A court was told that Detective Inspector Richard Powell threatened Mark Grommek, 50, with imprisonment if Mr Grommek didn't say what he wanted to hear. DI Powell was very aggressive and the threat was said loudly enough to be heard outside the room. Mr Grommek was referring to how he was interviewed in November 1988 during the ill-fated Lynette White inquiry – a case that resulted in one of Britain's most shameful miscarriages of justice. After the real murderer Jeffrey Gafoor pleaded guilty to the murder of Lynette White, 20, that occurred in the early hours of Valentine's Day 1988, Mr Grommek was interviewed several times by police investigating how five innocent men had been wrongly charged. He told them that he was never given a solicitor despite asking for one, because Powell told him that if he needed one then he obviously had something to hide. Mr Grommek never asked for legal representation again. He claimed that when Powell did not get what he wanted: “he got his hair off and threw a chair.” Mr Grommek said that happened when he maintained his account that he had seen nothing and heard nothing. At that time Powell said: “You're going to be away for a long time.” He also upended a desk.
Mr Grommek told his interviewers that he was usually left there for an hour or two, then told he could go, but would be back the day after. The chair didn't hit him. He said that he was most frightened of Powell without a doubt, but that DI Graham Mouncher threatened him verbally. He was in his face and told him that he would be there until they got what they wanted. Mr Grommek said that he was told what Learnne Vilday and Paul Atkins had said and was taken past them. He then broke down and corroborated their account. “As soon as I corroborated it, they couldn't do enough for me. They were all sweetness,” he said. He told them that he didn't realise that he was committing an offence at the time. He thought the police's word was law. It only occurred to him after the Cardiff Three (Yusef Abdullahi, Stephen Miller and Tony Paris) were released. In 2006 he accused police of “playing mind games.” He was shown a photos of a black man with dreadlocks whom he assumed was Stephen Miller, so he described that man as having been outside the flat where Ms White was murdered. He later found out that the photograph was of Mr Miller's brother, Tony. He was coached on what to say in his evidence and how to answer by Detective Constable Wayne Pugh. The court heard that the atmosphere was totally different after he gave them what they wanted. They were polite and nice to him. He claimed that he knew what to say because he had already been told. They were glad to get the statement and would polish it later. Mr Grommek claimed that he felt threatened that if he changed his statement something would happen to him. He knew that it was lies, but didn't feel that he had a choice. It only dawned on him that he had to lie when DI Powell said, “We'll be in shit and you'll be in bigger shit. We'll put you away.”

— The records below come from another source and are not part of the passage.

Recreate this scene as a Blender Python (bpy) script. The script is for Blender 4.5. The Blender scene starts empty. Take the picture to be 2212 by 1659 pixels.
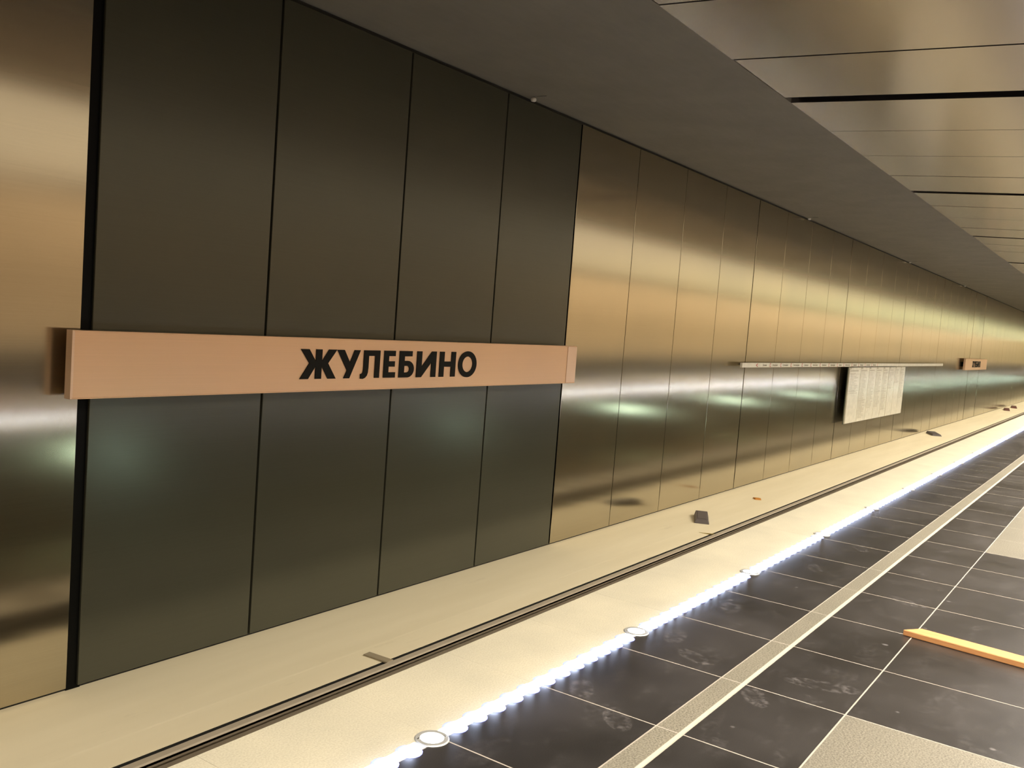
import bpy, bmesh, math, random
from mathutils import Vector, Matrix
random.seed(7)
S = bpy.context.scene
COL = S.collection

# ------------------------------------------------------------------ camera, world, exposure
H_EYE = 1.39
cam_d = bpy.data.cameras.new('camera')
cam = bpy.data.objects.new('camera', cam_d); COL.objects.link(cam)
cam_d.sensor_width = 36.0; cam_d.lens = 36.0 * 1969.0 / 2212.0
cam_d.clip_start = 0.02; cam_d.clip_end = 400
_r = Vector((0.57104972, -0.81741654, 0.0757127)); _u = Vector((0.01768462, 0.10445763, 0.99437209)); _f = Vector((0.82072497, 0.56649695, -0.0741062))
cam.matrix_world = Matrix(((_r.x, _u.x, -_f.x, 0), (_r.y, _u.y, -_f.y, 0), (_r.z, _u.z, -_f.z, H_EYE), (0, 0, 0, 1)))
S.camera = cam

w = bpy.data.worlds.new('world'); S.world = w; w.use_nodes = True
w.node_tree.nodes['Background'].inputs[0].default_value = (1.0, 0.85, 0.65, 1)
w.node_tree.nodes['Background'].inputs[1].default_value = 0.0
S.view_settings.view_transform = 'Standard'; S.view_settings.look = 'None'
S.view_settings.gamma = 1.0; S.view_settings.use_curve_mapping = False
S.view_settings.exposure = 0.0
S.cycles.use_denoising = True
S.cycles.max_bounces = 8; S.cycles.diffuse_bounces = 4; S.cycles.glossy_bounces = 5
S.cycles.sample_clamp_indirect = 6.0
S.cycles.use_light_tree = True

# lamp strengths (the lamps themselves are built further down)
COVE_GLOW = 1.2      # added glow of the unseen cove over the platform
DOWN_W = 155.0        # watts of each recessed downlight on the near row
FAR_W = 155.0         # watts of each downlight on the far row
WALL_FILL_W = 420.0        # watts of each added fill light on the opposite side
DOWN_GLOW = 3.0       # glow of its lens seen from the side
LED_WHITE = 32.0       # edge strip and round floor lights
UNDER_GREEN = 32.0    # work lamps on the platform face

# ------------------------------------------------------------------ materials
def new_mat(name):
    m = bpy.data.materials.new(name); m.use_nodes = True
    nt = m.node_tree; b = nt.nodes['Principled BSDF']
    return m, nt, b
def N(nt, t, **kw):
    n = nt.nodes.new(t)
    for k, v in kw.items():
        if k.startswith('i_'): n.inputs[k[2:].replace('_', ' ')].default_value = v
        else: setattr(n, k, v)
    return n
def ramp(nt, src, stops):
    r = nt.nodes.new('ShaderNodeValToRGB')
    el = r.color_ramp.elements
    while len(el) > 2: el.remove(el[-1])
    for i, (p, c) in enumerate(stops):
        e = el[i] if i < 2 else el.new(p)
        e.position = p; e.color = c if len(c) == 4 else (*c, 1)
    nt.links.new(src, r.inputs[0]); return r.outputs[0]
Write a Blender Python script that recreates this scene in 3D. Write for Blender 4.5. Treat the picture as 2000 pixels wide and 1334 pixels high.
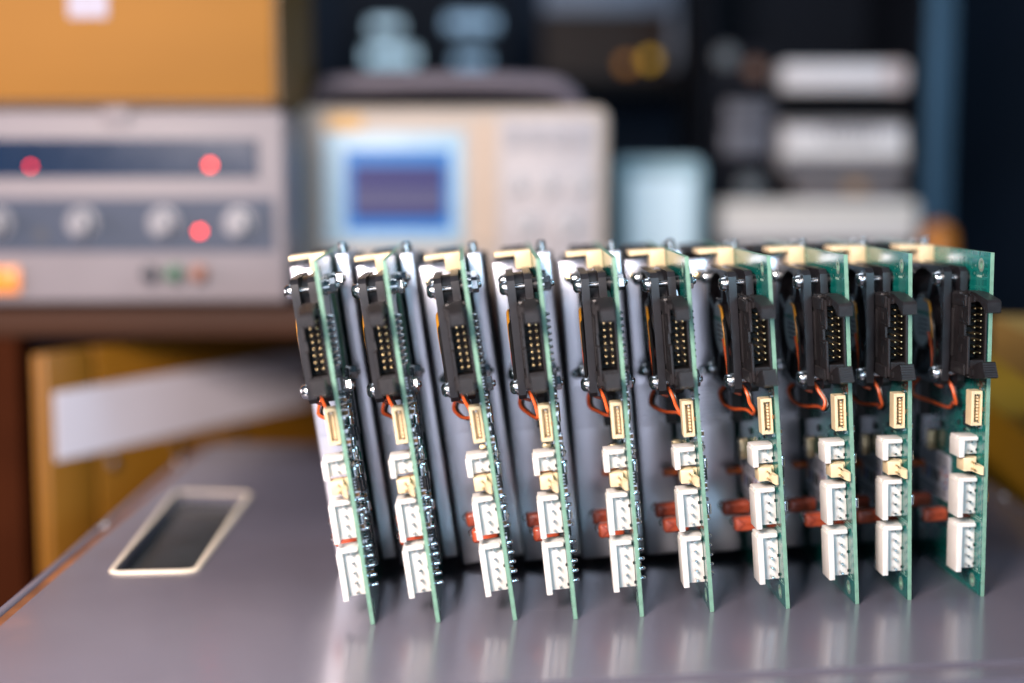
import bpy, bmesh, math, random
from mathutils import Matrix, Vector

# ------------------------------------------------------------------ scene, camera, light
for o in list(bpy.data.objects):
    bpy.data.objects.remove(o)
S = bpy.context.scene
COL = S.collection
MM = 0.001
R = math.radians
PITCH = math.atan(310.0 / 2800.0)
CAM_H = 170.0

cam = bpy.data.cameras.new('camera')
cam.sensor_width = 36.0
cam.lens = 50.4
cam.clip_start = 0.02
cam.clip_end = 20.0
cam.dof.use_dof = True
cam.dof.focus_distance = 0.577
cam.dof.aperture_fstop = 2.1
cam.dof.aperture_blades = 0
cam_o = bpy.data.objects.new('camera', cam)
COL.objects.link(cam_o)
cam_o.location = (0, 0, CAM_H * MM)
cam_o.rotation_euler = (math.pi / 2 - PITCH, 0, 0)
S.camera = cam_o

w = bpy.data.worlds.new('World')
S.world = w
w.use_nodes = True
bgn = w.node_tree.nodes['Background']
bgn.inputs[0].default_value = (0.34, 0.52, 0.78, 1)
bgn.inputs[1].default_value = 0.12


def area(name, loc, target, size, power, color):
    l = bpy.data.lights.new(name, 'AREA')
    l.shape = 'RECTANGLE'
    l.size, l.size_y = size
    l.energy = power
    l.color = color
    o = bpy.data.objects.new(name, l)
    COL.objects.link(o)
    o.location = loc
    d = Vector(target) - Vector(loc)
    o.rotation_euler = d.to_track_quat('-Z', 'Y').to_euler()
    return o


area('key_lamp', (-0.25, -0.02, 0.40), (0.00, 0.58, 0.05), (0.24, 0.22), 12.5, (1.0, 0.85, 0.78))
area('left_lamp', (-0.95, 0.42, 0.24), (-0.05, 0.62, 0.02), (0.5, 0.45), 6.0, (1.0, 0.82, 0.84))
area('overhead_fill', (0.0, 0.95, 1.25), (0.0, 1.1, 0.1), (0.9, 0.6), 3.6, (0.84, 0.90, 1.0))  # added overhead fill, brightens the things in the background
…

Mr Grommek claimed that he had been coached on what to say in both trials. He was given his depositions to read and allowed to keep them. He learned them pretty well. He was told to try to remember everything that he had said in the first trial. “There was nothing I could do,” he said. “I still felt under incredible pressure. I knew I couldn't change statements.” He told them that he believed it would start again if he changed his statements. He had been interviewed twenty times between 2002-2006. No criticism was made of those interviews by David Aubrey QC, defending. They were both tape-recorded and video-recorded even when he was interviewed as a witness without a solicitor. He claimed that he had been harassed by police and had acted under duress and maintained that account throughout those interviews.
The jury were played extracts from two interviews with Yusef Abdullahi, so the jury would hear how he had been treated and get a flavour of how Mr Grommek had been treated. The jury heard extracts from Mr Abdullahi's twelfth and thirteenth interviews. He repeatedly insisted that he had been working on a ship, the Motor Vessel Coral Sea, which was being repaired in Barry Dock – almost ten miles away from the scene of the crime – on the night of Ms White's murder. The jury heard him name the Coral Sea over a hundred times and refer to it almost twenty times as well. His standard reply was: “I was on the Coral Sea working.” He was told that it was an absolute lie and that he was in the flat when Ms White was murdered. Later he was told that he left the ship and then returned. His denials were ignored by the officers conducting those interviews, who demanded yes or no answers and ignored them when he said no. In his final interview DI Mouncher told him: “You are a wicked wicked person. You just slaughtered a young girl. You are a vicious, evil, wicked man...” The jury heard Mr Abdullahi maintain his innocence and accuse the police of trying to stitch him up and persecute him. He told Mouncher that he was an innocent man. Mouncher responded by saying, “You're a disgrace to the human race.”
The jury had previously been told that Mr Abdullahi was undoubtedly innocent and that Mr Gafoor alone had killed Ms White. Nicholas Dean QC rested the prosecution case and David Aubrey QC, offered no evidence on Mr Grommek's behalf. Mr Grommek denies three counts of perjury. The trial continues.